DATASET EXTRACT ▸
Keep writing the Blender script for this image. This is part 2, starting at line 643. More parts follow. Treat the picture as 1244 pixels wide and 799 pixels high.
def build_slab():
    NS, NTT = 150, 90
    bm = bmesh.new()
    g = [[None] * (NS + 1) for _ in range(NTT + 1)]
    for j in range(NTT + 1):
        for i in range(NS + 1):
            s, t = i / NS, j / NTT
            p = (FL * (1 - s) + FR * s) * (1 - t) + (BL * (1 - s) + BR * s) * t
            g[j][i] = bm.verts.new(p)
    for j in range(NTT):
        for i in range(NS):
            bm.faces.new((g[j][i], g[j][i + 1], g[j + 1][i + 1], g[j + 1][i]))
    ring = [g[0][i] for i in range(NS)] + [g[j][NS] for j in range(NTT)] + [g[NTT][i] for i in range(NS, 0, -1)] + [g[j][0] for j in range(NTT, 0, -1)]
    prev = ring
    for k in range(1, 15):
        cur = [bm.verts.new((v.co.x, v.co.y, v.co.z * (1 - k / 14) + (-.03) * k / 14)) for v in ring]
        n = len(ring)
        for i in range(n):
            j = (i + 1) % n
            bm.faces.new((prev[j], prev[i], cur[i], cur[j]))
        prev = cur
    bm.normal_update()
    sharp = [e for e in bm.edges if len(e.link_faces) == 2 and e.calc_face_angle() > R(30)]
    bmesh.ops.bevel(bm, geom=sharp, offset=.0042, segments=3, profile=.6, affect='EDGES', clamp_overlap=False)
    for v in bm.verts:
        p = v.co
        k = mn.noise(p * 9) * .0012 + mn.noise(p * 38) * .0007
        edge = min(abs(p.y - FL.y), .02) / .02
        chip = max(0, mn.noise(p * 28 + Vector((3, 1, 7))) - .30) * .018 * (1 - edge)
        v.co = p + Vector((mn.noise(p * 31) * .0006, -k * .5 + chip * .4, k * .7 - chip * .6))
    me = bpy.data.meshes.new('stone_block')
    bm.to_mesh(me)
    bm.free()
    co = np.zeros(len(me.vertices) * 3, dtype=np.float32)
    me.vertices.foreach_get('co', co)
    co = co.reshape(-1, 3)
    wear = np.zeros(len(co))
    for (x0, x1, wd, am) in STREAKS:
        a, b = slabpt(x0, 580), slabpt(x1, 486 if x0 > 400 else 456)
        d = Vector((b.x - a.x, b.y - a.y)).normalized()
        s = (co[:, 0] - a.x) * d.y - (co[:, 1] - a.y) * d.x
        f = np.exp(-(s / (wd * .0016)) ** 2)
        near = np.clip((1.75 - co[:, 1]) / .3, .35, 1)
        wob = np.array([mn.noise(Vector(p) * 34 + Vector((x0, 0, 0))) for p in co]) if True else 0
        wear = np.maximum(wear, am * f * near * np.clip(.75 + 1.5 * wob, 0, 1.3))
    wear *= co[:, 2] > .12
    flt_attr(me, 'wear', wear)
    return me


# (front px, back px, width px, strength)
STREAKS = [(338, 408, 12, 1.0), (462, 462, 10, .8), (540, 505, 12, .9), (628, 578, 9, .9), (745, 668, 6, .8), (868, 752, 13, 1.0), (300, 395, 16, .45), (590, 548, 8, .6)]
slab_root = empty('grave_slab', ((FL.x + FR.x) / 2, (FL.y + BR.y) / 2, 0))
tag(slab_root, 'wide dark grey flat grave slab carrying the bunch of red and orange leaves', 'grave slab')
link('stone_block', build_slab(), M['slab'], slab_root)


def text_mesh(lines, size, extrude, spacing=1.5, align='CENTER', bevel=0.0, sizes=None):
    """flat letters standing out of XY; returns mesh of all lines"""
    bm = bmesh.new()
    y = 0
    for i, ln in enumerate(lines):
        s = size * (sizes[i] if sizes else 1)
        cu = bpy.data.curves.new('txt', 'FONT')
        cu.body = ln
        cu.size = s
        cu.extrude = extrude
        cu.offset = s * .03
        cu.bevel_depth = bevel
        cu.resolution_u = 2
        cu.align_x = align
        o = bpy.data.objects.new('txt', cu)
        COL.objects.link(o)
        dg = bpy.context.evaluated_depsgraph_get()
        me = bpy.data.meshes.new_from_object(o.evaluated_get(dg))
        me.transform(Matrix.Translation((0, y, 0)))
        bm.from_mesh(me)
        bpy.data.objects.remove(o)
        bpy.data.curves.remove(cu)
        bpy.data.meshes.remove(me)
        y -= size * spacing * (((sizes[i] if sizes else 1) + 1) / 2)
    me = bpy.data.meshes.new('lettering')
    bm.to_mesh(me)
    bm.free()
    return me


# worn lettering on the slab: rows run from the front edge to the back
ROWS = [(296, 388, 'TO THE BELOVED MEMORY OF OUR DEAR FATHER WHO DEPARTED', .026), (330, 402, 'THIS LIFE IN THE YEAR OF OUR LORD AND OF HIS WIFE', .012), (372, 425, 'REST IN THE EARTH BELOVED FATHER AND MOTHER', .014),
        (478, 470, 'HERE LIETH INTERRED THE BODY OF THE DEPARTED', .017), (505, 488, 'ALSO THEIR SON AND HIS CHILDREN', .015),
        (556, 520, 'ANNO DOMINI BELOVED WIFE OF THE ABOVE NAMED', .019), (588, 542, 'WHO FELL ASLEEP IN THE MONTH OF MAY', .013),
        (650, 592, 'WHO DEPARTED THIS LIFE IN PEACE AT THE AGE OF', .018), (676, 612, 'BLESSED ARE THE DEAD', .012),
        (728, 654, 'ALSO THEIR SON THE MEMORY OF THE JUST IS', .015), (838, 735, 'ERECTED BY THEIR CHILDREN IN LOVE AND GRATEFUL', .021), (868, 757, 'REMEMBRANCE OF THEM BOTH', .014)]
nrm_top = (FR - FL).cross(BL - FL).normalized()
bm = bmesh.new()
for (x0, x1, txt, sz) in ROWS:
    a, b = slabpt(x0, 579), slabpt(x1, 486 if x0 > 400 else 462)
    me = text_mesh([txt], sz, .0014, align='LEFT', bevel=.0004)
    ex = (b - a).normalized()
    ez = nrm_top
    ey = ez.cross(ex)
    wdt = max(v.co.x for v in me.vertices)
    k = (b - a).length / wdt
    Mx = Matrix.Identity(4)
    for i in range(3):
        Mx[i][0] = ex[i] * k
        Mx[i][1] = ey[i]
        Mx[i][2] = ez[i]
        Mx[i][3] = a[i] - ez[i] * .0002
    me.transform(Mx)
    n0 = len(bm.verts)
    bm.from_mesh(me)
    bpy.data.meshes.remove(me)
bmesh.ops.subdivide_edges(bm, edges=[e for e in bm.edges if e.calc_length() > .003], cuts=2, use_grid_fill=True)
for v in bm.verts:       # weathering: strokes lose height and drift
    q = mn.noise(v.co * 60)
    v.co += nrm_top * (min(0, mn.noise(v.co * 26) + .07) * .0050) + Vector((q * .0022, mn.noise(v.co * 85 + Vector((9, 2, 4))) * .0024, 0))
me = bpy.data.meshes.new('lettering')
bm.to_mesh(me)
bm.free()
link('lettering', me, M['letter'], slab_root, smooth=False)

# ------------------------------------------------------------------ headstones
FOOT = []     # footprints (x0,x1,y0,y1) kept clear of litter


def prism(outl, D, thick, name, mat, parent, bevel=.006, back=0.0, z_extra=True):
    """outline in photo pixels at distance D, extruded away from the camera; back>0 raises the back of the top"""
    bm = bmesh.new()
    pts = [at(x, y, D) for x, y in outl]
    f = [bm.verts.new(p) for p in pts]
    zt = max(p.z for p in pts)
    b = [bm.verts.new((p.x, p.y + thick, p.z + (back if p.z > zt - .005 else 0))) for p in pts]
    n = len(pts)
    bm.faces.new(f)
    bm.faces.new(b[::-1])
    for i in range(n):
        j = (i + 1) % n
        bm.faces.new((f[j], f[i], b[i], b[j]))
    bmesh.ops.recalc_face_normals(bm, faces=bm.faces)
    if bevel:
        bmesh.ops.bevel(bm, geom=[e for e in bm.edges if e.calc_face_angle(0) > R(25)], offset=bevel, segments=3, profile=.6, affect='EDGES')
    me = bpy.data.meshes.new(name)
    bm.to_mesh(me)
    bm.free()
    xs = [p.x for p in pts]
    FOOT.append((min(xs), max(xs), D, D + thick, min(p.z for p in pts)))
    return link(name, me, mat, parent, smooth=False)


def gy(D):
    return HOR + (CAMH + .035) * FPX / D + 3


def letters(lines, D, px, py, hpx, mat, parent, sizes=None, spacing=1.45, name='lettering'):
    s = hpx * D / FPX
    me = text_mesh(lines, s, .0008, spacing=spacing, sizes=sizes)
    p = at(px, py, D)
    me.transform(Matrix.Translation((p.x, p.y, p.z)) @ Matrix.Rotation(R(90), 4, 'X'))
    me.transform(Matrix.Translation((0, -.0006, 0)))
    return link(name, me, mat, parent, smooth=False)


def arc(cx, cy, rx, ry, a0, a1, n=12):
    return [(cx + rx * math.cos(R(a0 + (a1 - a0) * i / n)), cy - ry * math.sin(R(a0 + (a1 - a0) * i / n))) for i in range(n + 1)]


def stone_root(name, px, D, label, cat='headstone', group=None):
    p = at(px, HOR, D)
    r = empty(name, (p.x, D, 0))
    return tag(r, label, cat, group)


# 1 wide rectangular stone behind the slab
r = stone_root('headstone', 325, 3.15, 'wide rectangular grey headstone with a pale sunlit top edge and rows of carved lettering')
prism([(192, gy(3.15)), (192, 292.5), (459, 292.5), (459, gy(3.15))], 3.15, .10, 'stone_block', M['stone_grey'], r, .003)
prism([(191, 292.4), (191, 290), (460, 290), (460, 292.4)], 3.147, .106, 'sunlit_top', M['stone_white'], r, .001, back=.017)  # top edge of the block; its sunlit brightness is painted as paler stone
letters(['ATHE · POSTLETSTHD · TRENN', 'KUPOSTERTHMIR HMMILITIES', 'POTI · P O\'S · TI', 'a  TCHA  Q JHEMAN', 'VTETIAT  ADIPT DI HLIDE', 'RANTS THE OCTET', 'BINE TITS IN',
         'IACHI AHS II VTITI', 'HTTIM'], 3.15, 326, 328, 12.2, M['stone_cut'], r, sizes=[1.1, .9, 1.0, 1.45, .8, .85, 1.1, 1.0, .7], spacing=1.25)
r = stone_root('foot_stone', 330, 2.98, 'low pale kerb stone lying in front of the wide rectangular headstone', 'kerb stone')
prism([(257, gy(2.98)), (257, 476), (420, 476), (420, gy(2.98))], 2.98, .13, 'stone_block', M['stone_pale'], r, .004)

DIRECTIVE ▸
Each line above that includes "wide" should be shown.

CORRECT ANSWER ▸
Keep writing the Blender script for this image. This is part 2, starting at line 643. More parts follow. Treat the picture as 1244 pixels wide and 799 pixels high.
tag(slab_root, 'wide dark grey flat grave slab carrying the bunch of red and orange leaves', 'grave slab')
# 1 wide rectangular stone behind the slab
r = stone_root('headstone', 325, 3.15, 'wide rectangular grey headstone with a pale sunlit top edge and rows of carved lettering')
r = stone_root('foot_stone', 330, 2.98, 'low pale kerb stone lying in front of the wide rectangular headstone', 'kerb stone')